Falta-me a luz. Mas não a quero procurar. Arrisco-me a confundir-me novamente. E em vez de uma luz de presença que julgo ver, posso encontrar as luzes de uma pista de aterragem de um vôo que não desejo mas que os meus demónios me garantem ser tão bom.

Tenho saudades de estar novamente em paz……paz que deixei escapar não sei quando nem sei porquê. Que trazia comigo e acreditava estar tão sólida, mas que afinal me era tão frágil ainda. E o tempo passa e olho para trás, um ano, é o suficiente, e recordo tudo. A ansiedade que me consumia, que me fez perder o Norte e me levou a procurar não sei bem o quê e que encontrei não sei bem como. A dúvida que veio depois. A certeza. E tudo o resto que veio daí. E a dor. Acima de tudo a dor. Não quero nada disto para mim novamente. Mas os meus fantasmas estão cá para me recordar de tudo. E os meus demónios a insistirem comigo para voar. Acaba-se o desassossego, dizem-me eles. E eu quase acredito. E quase confio. E quase quero voar.

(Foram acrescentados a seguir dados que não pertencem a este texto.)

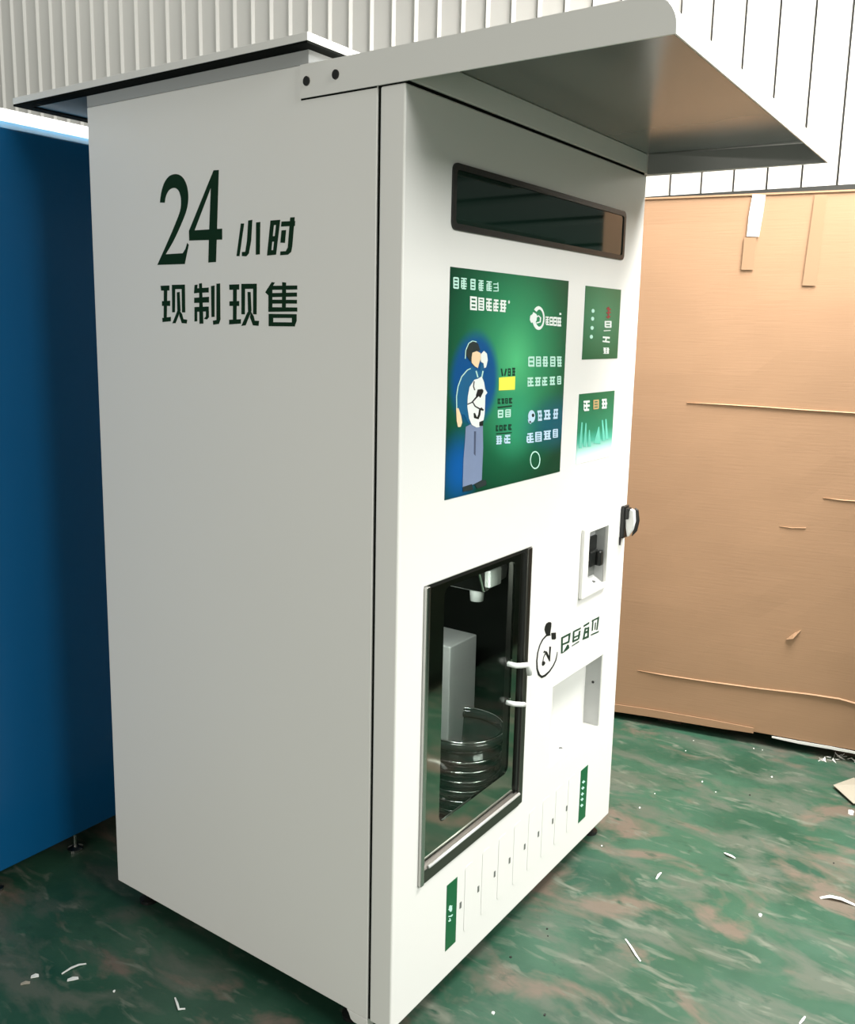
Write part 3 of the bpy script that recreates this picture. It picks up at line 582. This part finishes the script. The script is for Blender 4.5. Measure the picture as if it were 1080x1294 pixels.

Quase. Quase. Quase. Não quero! Não. Não quero. Não quero este vôo. Mas, ao mesmo tempo, não quero reviver datas. Não quero revisitar memórias. Não quero nada disto. Não quero chorar novamente, mesmo que os olhos se inundem ao mesmo tempo que escrevo o que não quero. Não quero sentir tudo de novo, mesmo que agora seja unicamente a memória a fazer-se sentir. Não quero reviver os dias de Julho. E os meus demónios insistem, voa! Voa e não sentirás nada nunca mais. Não quero voar! Mas também não quero o Verão. Não quero os dias 18, 20, 22, 25, 28, 31. Não quero nada disto. Sei as datas de cor, sem olhar para cábulas, recordo-as todas. Mas não quero voar.

Quero, novamente, a paz que já encontrei e que sei que existe. Falta-me a luz de presença. Falta-me a âncora para me manter no lugar, falta-me a mão para me manter à tona, falta-me a bússola para me mostrar o Norte. Não, o caminho não é voar. É manter os pés no chão enquanto dou um passo de cada vez. Mas, para isso, preciso de não me afundar novamente…

……e, só por isso, por estar prestes a descarrilar, digo baixinho para mim mesma: preciso de ajuda.